▶ Given exercise
Quote word for word the lines below, beginning with the first and ending with the one that has "scatter('rubble', 4200, rub, .006, .034, 'stone', 'broken". Drop the pictures.

── Material provided

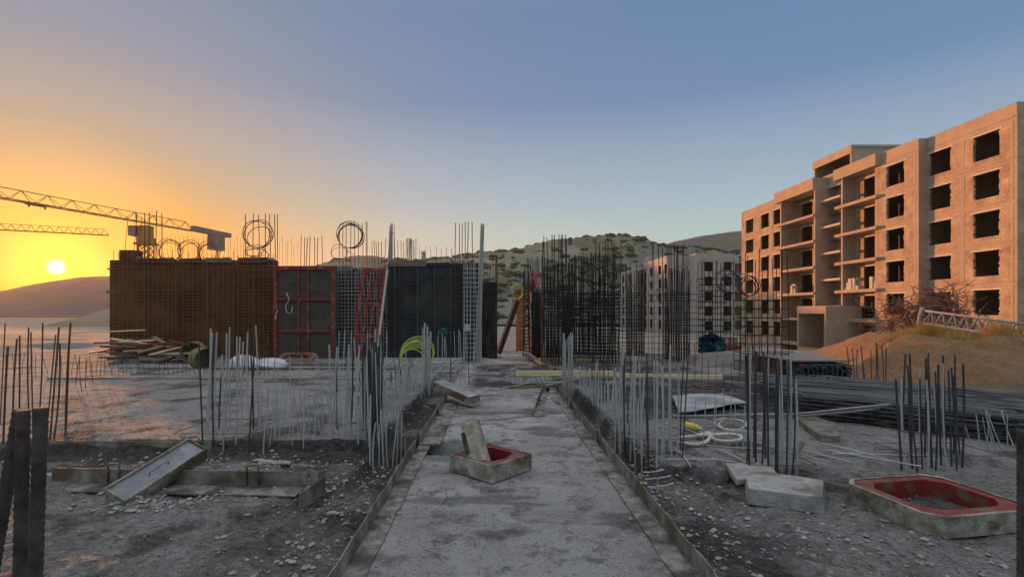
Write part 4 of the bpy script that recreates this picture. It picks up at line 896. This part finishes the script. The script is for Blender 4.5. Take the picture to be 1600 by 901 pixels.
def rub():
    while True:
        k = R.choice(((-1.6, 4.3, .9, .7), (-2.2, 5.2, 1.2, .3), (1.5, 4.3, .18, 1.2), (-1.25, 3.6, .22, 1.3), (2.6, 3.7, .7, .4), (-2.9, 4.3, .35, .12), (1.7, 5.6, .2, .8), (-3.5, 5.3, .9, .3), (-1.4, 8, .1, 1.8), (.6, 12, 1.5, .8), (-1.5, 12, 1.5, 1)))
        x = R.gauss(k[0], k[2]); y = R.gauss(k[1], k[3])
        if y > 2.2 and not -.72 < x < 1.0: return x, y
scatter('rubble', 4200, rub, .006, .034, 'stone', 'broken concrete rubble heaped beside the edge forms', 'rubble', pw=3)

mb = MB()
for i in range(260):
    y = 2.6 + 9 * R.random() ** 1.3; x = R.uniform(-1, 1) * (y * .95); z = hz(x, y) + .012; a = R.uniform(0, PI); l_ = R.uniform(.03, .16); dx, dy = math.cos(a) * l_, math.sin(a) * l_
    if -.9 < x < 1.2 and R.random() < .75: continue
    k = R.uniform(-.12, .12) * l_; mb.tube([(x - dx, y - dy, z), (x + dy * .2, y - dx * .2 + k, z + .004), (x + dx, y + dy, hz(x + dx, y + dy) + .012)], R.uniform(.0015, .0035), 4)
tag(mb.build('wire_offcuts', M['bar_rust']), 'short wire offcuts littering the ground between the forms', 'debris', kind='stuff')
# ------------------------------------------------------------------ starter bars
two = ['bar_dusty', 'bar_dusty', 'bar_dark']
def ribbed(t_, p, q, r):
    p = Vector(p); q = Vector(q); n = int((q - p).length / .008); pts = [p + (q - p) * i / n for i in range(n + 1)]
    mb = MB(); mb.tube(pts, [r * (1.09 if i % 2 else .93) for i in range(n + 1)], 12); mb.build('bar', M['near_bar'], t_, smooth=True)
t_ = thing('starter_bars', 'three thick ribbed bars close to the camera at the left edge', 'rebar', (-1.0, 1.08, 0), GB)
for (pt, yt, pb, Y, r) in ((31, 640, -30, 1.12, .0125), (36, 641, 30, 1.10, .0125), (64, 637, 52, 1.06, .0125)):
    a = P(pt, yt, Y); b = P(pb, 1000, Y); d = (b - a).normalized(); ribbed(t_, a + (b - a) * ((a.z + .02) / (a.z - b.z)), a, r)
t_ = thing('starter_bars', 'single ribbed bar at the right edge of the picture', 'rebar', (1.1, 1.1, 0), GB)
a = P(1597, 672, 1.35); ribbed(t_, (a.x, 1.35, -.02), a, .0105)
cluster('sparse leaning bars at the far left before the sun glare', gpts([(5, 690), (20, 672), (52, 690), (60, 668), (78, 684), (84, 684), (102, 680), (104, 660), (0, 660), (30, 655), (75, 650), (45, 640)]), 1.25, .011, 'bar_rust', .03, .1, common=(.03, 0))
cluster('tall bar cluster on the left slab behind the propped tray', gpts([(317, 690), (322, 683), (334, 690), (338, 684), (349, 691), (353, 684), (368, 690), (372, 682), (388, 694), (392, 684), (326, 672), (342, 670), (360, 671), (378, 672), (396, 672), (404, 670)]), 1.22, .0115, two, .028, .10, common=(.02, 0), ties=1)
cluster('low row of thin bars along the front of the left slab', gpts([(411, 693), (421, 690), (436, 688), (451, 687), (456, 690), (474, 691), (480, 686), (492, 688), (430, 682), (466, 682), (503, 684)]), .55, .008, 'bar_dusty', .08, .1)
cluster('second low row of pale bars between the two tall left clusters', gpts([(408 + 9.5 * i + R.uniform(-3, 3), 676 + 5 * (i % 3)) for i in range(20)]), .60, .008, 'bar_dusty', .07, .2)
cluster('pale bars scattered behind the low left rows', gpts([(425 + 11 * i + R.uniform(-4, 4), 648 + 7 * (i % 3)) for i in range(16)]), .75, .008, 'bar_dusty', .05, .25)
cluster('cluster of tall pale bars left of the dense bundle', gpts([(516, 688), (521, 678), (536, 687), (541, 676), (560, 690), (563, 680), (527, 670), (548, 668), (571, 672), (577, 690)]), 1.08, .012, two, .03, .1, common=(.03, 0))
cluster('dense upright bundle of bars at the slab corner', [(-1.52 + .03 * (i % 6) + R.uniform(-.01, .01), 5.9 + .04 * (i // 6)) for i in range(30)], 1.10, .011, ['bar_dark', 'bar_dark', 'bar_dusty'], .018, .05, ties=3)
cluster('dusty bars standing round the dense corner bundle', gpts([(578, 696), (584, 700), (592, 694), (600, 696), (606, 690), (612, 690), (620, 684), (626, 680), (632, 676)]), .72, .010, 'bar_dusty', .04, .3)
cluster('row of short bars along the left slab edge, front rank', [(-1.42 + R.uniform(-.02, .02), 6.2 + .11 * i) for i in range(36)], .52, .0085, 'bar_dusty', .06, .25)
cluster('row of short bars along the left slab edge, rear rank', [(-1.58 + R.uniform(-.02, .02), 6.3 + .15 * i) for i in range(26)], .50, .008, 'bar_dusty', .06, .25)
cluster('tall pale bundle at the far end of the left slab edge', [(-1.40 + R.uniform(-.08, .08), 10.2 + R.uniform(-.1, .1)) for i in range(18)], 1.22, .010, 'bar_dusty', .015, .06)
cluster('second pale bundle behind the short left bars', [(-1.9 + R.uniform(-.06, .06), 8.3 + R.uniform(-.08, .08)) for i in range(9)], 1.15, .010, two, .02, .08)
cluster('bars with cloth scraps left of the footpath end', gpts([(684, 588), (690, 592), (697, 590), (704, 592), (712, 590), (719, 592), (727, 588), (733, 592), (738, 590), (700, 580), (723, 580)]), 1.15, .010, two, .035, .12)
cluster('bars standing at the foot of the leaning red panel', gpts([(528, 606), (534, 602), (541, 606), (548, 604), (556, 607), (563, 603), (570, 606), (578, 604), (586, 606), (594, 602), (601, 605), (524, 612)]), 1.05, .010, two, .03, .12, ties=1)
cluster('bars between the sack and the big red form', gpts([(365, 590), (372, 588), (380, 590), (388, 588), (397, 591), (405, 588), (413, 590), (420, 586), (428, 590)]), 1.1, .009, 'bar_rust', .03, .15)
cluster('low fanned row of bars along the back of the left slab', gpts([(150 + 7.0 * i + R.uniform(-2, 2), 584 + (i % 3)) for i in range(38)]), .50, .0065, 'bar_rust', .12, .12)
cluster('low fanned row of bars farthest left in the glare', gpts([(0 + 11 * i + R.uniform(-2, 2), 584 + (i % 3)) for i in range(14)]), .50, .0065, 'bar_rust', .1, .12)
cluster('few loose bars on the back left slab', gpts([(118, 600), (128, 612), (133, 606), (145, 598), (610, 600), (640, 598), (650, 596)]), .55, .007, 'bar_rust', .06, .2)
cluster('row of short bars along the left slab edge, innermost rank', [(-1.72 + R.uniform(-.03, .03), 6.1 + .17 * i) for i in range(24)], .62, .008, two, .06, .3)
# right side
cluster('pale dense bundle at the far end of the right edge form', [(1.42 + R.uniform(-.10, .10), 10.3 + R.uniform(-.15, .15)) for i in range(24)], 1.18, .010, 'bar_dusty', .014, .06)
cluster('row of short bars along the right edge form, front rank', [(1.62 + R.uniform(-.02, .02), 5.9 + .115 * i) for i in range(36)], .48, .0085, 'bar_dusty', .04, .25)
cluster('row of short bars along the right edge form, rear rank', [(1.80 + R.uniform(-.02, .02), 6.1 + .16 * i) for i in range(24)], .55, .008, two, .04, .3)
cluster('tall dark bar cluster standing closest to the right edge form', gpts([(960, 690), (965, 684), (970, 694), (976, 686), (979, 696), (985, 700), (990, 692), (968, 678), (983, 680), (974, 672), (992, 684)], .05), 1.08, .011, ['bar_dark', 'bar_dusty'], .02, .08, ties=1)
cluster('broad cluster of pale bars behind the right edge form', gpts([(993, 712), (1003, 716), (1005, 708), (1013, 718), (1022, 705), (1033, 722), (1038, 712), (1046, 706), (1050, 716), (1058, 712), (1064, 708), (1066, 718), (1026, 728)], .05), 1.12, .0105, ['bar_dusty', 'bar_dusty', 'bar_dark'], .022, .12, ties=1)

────

▶ Finished task
Write part 4 of the bpy script that recreates this picture. It picks up at line 896. This part finishes the script. The script is for Blender 4.5. Take the picture to be 1600 by 901 pixels.
def rub():
    while True:
        k = R.choice(((-1.6, 4.3, .9, .7), (-2.2, 5.2, 1.2, .3), (1.5, 4.3, .18, 1.2), (-1.25, 3.6, .22, 1.3), (2.6, 3.7, .7, .4), (-2.9, 4.3, .35, .12), (1.7, 5.6, .2, .8), (-3.5, 5.3, .9, .3), (-1.4, 8, .1, 1.8), (.6, 12, 1.5, .8), (-1.5, 12, 1.5, 1)))
        x = R.gauss(k[0], k[2]); y = R.gauss(k[1], k[3])
        if y > 2.2 and not -.72 < x < 1.0: return x, y
scatter('rubble', 4200, rub, .006, .034, 'stone', 'broken concrete rubble heaped beside the edge forms', 'rubble', pw=3)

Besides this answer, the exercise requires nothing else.